Wichtig wird in den nächsten Wochen nicht nur sein, wie die realwirtschaftliche Entwicklung ist, sondern auch der Pfad, den die US-Inflation in dieser Zeit einschlagen wird. Die jüngsten US-Arbeitsmarktdaten haben unter Beweis gestellt, dass die Beschäftigtensituation in den USA weiterhin sehr robust ist. Es werden weiter neue Jobs geschaffen, im März sogar unerwartet viele. Das bedeutet auch Lohndruck, und dieser könnte wiederum die Inflation nach oben treiben und die Fed damit nicht gerade zu einer Zinssenkung veranlassen – im Gegenteil. Zwar rechnet am Markt derzeit keiner ernsthaft mit einer Rückkehr der Teuerung zu Hochs, die in den vergangenen Monaten gesehen wurden, sondern eher damit, dass sich die Teuerung in Richtung Fed-Ziel bewegen wird. Ausreißer nach oben auf Monatsbasis könnten aber wiederum die Diskussion befeuern, dass es noch nicht Zeit für eine Leitzinssenkung ist, sondern Abwarten eher angebracht erscheint. Auch das würde dann den Greenback gegenüber dem Euro stützen.

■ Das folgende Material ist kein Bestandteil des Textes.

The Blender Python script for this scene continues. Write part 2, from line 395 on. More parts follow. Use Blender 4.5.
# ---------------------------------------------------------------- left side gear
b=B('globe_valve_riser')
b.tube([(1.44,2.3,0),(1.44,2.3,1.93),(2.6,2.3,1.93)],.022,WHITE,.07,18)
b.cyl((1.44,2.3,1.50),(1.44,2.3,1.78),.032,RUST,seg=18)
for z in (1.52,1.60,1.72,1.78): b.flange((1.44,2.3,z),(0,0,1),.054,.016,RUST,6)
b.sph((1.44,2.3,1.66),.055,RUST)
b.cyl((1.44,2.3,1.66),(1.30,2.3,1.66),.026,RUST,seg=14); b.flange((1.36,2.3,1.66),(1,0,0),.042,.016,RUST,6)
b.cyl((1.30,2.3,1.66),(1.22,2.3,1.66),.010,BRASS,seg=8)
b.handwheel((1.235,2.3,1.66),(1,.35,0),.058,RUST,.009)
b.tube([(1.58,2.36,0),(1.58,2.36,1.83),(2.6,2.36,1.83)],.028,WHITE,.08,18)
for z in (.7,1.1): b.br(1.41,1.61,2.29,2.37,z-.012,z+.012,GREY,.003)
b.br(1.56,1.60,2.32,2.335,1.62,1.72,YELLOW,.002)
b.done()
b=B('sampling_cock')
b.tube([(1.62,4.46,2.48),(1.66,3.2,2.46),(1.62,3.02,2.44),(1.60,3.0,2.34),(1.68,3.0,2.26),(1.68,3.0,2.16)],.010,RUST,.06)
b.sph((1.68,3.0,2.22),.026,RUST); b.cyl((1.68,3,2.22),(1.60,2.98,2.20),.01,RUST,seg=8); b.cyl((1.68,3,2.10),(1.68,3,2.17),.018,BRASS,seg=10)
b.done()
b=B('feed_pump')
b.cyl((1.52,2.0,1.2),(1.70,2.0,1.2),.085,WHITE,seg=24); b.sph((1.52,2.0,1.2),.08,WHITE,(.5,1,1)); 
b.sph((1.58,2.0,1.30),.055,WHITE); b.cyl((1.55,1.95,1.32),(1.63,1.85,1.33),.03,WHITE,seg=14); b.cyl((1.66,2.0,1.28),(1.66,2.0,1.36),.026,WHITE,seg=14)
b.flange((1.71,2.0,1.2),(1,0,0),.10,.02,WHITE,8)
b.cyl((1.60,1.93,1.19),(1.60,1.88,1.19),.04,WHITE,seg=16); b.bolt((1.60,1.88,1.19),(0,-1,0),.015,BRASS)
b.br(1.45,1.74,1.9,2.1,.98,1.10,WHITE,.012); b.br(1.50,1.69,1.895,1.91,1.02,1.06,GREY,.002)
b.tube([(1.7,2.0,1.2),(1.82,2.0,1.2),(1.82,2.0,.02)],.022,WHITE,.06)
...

Die Gemeinschaftswährung sollte von der Leitzinsseite eher weniger Unterstützung erfahren. Bei der anstehenden Zinssitzung ist zwar kaum anzunehmen, dass die EZB bereits zur Tat schreitet, das wird eher für Juni erwartet. Aber EZB-Präsidentin Christine Lagarde und ihre Kollegen werden den Boden für diese Zinssenkung bereiten. Dass diese dann keine ausgemachte Sache für Juni ist, ist selbstredend. Eine Zinssenkung, die für die Eurozone mit großer Wahrscheinlichkeit ansteht, ist für den Euro schwächend auszulegen und damit dollarpositiv.

Hinzu kommt die Zinsdifferenz zwischen der Eurozone und den USA. Im zehnjährigen Bereich liegen die Bundestitel bei knapp 2,40%, die US-Staatsanleihen liegen satte 200 BP höher. Das spricht für US-Bonds und damit wiederum für den Dollar als Anlagewährung. Hält die Fed die Zinsen hoch und geht die EZB womöglich zu Senkungen über, könnte sich die Zinsdifferenz zugunsten des Greenback noch ausweiten. Es zieht natürlich auch eine Unbekannte auf, und das sind die US-Präsidentschaftswahlen. Sie sollten dann spätestens im dritten Quartal stärker ins Rampenlicht rücken. Je nachdem, wie die Rhetorik in Sachen Handelshemmnisse verläuft, könnte das für den Greenback einige Irritationen auf den Devisenmärkten nach sich ziehen. Und das könnte die US-Devise zeitweise schwächen.